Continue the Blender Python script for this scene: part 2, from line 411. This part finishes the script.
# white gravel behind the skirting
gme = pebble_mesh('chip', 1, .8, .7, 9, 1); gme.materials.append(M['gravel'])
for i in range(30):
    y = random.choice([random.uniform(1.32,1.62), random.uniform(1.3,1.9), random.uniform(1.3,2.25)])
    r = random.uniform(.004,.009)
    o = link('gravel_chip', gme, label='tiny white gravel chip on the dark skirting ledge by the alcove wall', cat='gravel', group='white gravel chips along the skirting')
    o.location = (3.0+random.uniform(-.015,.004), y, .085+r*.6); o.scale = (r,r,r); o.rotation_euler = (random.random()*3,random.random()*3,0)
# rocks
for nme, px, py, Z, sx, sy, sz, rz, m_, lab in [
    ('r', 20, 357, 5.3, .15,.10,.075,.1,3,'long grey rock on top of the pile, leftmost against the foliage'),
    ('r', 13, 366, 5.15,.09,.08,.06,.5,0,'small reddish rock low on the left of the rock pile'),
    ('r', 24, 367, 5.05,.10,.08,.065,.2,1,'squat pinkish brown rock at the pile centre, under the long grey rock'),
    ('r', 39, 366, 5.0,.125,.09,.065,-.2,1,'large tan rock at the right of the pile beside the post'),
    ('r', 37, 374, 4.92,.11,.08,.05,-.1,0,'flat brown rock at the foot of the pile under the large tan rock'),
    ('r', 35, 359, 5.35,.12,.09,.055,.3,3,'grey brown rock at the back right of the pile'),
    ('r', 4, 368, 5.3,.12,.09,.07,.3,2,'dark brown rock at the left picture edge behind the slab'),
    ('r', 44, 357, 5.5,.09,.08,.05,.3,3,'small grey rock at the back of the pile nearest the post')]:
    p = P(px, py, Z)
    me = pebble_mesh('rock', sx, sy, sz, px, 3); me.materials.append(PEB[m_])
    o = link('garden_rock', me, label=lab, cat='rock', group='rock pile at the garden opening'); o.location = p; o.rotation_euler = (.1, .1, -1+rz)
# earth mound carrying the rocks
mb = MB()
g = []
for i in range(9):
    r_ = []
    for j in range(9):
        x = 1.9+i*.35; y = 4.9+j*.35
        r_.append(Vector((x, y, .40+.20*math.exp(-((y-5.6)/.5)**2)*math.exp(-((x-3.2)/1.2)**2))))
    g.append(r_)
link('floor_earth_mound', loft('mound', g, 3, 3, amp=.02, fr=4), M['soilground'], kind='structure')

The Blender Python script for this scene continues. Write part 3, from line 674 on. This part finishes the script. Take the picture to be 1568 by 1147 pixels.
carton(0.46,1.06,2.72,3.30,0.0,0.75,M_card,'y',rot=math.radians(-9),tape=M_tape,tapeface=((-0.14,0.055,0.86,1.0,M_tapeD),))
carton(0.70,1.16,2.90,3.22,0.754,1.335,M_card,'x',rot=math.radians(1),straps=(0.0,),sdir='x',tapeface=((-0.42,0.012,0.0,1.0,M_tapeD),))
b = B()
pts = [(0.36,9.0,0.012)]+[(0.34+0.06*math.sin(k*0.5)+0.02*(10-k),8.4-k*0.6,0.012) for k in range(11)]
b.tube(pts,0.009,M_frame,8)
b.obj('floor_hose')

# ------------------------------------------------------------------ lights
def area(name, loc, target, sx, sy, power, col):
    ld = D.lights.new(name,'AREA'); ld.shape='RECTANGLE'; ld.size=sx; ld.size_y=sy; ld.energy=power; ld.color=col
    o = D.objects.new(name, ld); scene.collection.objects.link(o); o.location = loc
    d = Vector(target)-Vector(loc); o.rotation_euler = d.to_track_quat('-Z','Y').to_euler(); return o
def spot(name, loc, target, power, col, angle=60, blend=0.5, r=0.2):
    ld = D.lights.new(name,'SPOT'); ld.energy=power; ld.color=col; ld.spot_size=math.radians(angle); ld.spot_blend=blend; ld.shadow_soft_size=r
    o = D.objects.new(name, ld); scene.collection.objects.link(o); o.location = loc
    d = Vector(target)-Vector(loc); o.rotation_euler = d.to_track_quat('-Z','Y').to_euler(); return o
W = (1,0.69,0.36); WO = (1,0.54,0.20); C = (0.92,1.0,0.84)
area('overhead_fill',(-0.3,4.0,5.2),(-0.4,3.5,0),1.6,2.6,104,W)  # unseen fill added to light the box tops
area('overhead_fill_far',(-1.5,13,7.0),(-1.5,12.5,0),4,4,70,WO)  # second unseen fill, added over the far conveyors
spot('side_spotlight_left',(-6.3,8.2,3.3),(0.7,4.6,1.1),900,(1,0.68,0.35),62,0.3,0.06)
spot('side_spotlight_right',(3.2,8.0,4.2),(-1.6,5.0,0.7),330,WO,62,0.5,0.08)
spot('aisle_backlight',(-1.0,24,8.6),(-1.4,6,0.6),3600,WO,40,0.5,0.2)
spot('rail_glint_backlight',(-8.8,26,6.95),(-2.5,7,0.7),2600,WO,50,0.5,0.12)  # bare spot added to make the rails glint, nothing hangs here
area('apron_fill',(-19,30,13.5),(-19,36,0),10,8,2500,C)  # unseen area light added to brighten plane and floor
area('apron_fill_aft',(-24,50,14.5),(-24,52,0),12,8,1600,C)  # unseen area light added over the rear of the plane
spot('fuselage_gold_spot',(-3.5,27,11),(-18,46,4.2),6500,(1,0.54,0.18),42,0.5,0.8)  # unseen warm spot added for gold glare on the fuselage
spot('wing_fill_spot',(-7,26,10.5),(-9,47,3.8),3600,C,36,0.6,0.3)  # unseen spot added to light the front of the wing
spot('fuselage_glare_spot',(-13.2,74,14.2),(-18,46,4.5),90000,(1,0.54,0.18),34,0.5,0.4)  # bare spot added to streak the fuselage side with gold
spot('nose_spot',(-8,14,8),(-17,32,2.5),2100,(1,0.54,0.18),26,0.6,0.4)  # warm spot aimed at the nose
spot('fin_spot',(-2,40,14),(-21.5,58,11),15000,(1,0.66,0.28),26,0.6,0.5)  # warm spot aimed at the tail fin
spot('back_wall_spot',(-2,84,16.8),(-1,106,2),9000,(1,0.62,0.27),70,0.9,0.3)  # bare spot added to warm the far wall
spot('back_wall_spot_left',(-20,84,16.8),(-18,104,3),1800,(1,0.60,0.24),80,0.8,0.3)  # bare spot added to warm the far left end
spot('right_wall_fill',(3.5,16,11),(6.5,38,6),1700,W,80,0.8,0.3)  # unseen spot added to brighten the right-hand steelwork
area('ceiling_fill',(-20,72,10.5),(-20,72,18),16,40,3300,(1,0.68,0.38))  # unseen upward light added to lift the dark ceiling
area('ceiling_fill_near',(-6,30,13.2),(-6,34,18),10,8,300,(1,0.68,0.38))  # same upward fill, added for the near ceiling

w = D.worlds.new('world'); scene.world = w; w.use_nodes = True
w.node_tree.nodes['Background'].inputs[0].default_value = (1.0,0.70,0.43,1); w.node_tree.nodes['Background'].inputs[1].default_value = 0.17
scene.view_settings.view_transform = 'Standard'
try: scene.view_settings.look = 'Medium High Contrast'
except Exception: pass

-----

Recopy the whole listing exactly.

Continue the Blender Python script for this scene: part 2, from line 411. This part finishes the script.
# white gravel behind the skirting
gme = pebble_mesh('chip', 1, .8, .7, 9, 1); gme.materials.append(M['gravel'])
for i in range(30):
    y = random.choice([random.uniform(1.32,1.62), random.uniform(1.3,1.9), random.uniform(1.3,2.25)])
    r = random.uniform(.004,.009)
    o = link('gravel_chip', gme, label='tiny white gravel chip on the dark skirting ledge by the alcove wall', cat='gravel', group='white gravel chips along the skirting')
    o.location = (3.0+random.uniform(-.015,.004), y, .085+r*.6); o.scale = (r,r,r); o.rotation_euler = (random.random()*3,random.random()*3,0)
# rocks
for nme, px, py, Z, sx, sy, sz, rz, m_, lab in [
    ('r', 20, 357, 5.3, .15,.10,.075,.1,3,'long grey rock on top of the pile, leftmost against the foliage'),
    ('r', 13, 366, 5.15,.09,.08,.06,.5,0,'small reddish rock low on the left of the rock pile'),
    ('r', 24, 367, 5.05,.10,.08,.065,.2,1,'squat pinkish brown rock at the pile centre, under the long grey rock'),
    ('r', 39, 366, 5.0,.125,.09,.065,-.2,1,'large tan rock at the right of the pile beside the post'),
    ('r', 37, 374, 4.92,.11,.08,.05,-.1,0,'flat brown rock at the foot of the pile under the large tan rock'),
    ('r', 35, 359, 5.35,.12,.09,.055,.3,3,'grey brown rock at the back right of the pile'),
    ('r', 4, 368, 5.3,.12,.09,.07,.3,2,'dark brown rock at the left picture edge behind the slab'),
    ('r', 44, 357, 5.5,.09,.08,.05,.3,3,'small grey rock at the back of the pile nearest the post')]:
    p = P(px, py, Z)
    me = pebble_mesh('rock', sx, sy, sz, px, 3); me.materials.append(PEB[m_])
    o = link('garden_rock', me, label=lab, cat='rock', group='rock pile at the garden opening'); o.location = p; o.rotation_euler = (.1, .1, -1+rz)
# earth mound carrying the rocks
mb = MB()
g = []
for i in range(9):
    r_ = []
    for j in range(9):
        x = 1.9+i*.35; y = 4.9+j*.35
        r_.append(Vector((x, y, .40+.20*math.exp(-((y-5.6)/.5)**2)*math.exp(-((x-3.2)/1.2)**2))))
    g.append(r_)
link('floor_earth_mound', loft('mound', g, 3, 3, amp=.02, fr=4), M['soilground'], kind='structure')

The Blender Python script for this scene continues. Write part 3, from line 674 on. This part finishes the script. Take the picture to be 1568 by 1147 pixels.
carton(0.46,1.06,2.72,3.30,0.0,0.75,M_card,'y',rot=math.radians(-9),tape=M_tape,tapeface=((-0.14,0.055,0.86,1.0,M_tapeD),))
carton(0.70,1.16,2.90,3.22,0.754,1.335,M_card,'x',rot=math.radians(1),straps=(0.0,),sdir='x',tapeface=((-0.42,0.012,0.0,1.0,M_tapeD),))
b = B()
pts = [(0.36,9.0,0.012)]+[(0.34+0.06*math.sin(k*0.5)+0.02*(10-k),8.4-k*0.6,0.012) for k in range(11)]
b.tube(pts,0.009,M_frame,8)
b.obj('floor_hose')

# ------------------------------------------------------------------ lights
def area(name, loc, target, sx, sy, power, col):
    ld = D.lights.new(name,'AREA'); ld.shape='RECTANGLE'; ld.size=sx; ld.size_y=sy; ld.energy=power; ld.color=col
    o = D.objects.new(name, ld); scene.collection.objects.link(o); o.location = loc
    d = Vector(target)-Vector(loc); o.rotation_euler = d.to_track_quat('-Z','Y').to_euler(); return o
def spot(name, loc, target, power, col, angle=60, blend=0.5, r=0.2):
    ld = D.lights.new(name,'SPOT'); ld.energy=power; ld.color=col; ld.spot_size=math.radians(angle); ld.spot_blend=blend; ld.shadow_soft_size=r
    o = D.objects.new(name, ld); scene.collection.objects.link(o); o.location = loc
    d = Vector(target)-Vector(loc); o.rotation_euler = d.to_track_quat('-Z','Y').to_euler(); return o
W = (1,0.69,0.36); WO = (1,0.54,0.20); C = (0.92,1.0,0.84)
area('overhead_fill',(-0.3,4.0,5.2),(-0.4,3.5,0),1.6,2.6,104,W)  # unseen fill added to light the box tops
area('overhead_fill_far',(-1.5,13,7.0),(-1.5,12.5,0),4,4,70,WO)  # second unseen fill, added over the far conveyors
spot('side_spotlight_left',(-6.3,8.2,3.3),(0.7,4.6,1.1),900,(1,0.68,0.35),62,0.3,0.06)
spot('side_spotlight_right',(3.2,8.0,4.2),(-1.6,5.0,0.7),330,WO,62,0.5,0.08)
spot('aisle_backlight',(-1.0,24,8.6),(-1.4,6,0.6),3600,WO,40,0.5,0.2)
spot('rail_glint_backlight',(-8.8,26,6.95),(-2.5,7,0.7),2600,WO,50,0.5,0.12)  # bare spot added to make the rails glint, nothing hangs here
area('apron_fill',(-19,30,13.5),(-19,36,0),10,8,2500,C)  # unseen area light added to brighten plane and floor
area('apron_fill_aft',(-24,50,14.5),(-24,52,0),12,8,1600,C)  # unseen area light added over the rear of the plane
spot('fuselage_gold_spot',(-3.5,27,11),(-18,46,4.2),6500,(1,0.54,0.18),42,0.5,0.8)  # unseen warm spot added for gold glare on the fuselage
spot('wing_fill_spot',(-7,26,10.5),(-9,47,3.8),3600,C,36,0.6,0.3)  # unseen spot added to light the front of the wing
spot('fuselage_glare_spot',(-13.2,74,14.2),(-18,46,4.5),90000,(1,0.54,0.18),34,0.5,0.4)  # bare spot added to streak the fuselage side with gold
spot('nose_spot',(-8,14,8),(-17,32,2.5),2100,(1,0.54,0.18),26,0.6,0.4)  # warm spot aimed at the nose
spot('fin_spot',(-2,40,14),(-21.5,58,11),15000,(1,0.66,0.28),26,0.6,0.5)  # warm spot aimed at the tail fin
spot('back_wall_spot',(-2,84,16.8),(-1,106,2),9000,(1,0.62,0.27),70,0.9,0.3)  # bare spot added to warm the far wall
spot('back_wall_spot_left',(-20,84,16.8),(-18,104,3),1800,(1,0.60,0.24),80,0.8,0.3)  # bare spot added to warm the far left end
spot('right_wall_fill',(3.5,16,11),(6.5,38,6),1700,W,80,0.8,0.3)  # unseen spot added to brighten the right-hand steelwork
area('ceiling_fill',(-20,72,10.5),(-20,72,18),16,40,3300,(1,0.68,0.38))  # unseen upward light added to lift the dark ceiling
area('ceiling_fill_near',(-6,30,13.2),(-6,34,18),10,8,300,(1,0.68,0.38))  # same upward fill, added for the near ceiling

w = D.worlds.new('world'); scene.world = w; w.use_nodes = True
w.node_tree.nodes['Background'].inputs[0].default_value = (1.0,0.70,0.43,1); w.node_tree.nodes['Background'].inputs[1].default_value = 0.17
scene.view_settings.view_transform = 'Standard'
try: scene.view_settings.look = 'Medium High Contrast'
except Exception: pass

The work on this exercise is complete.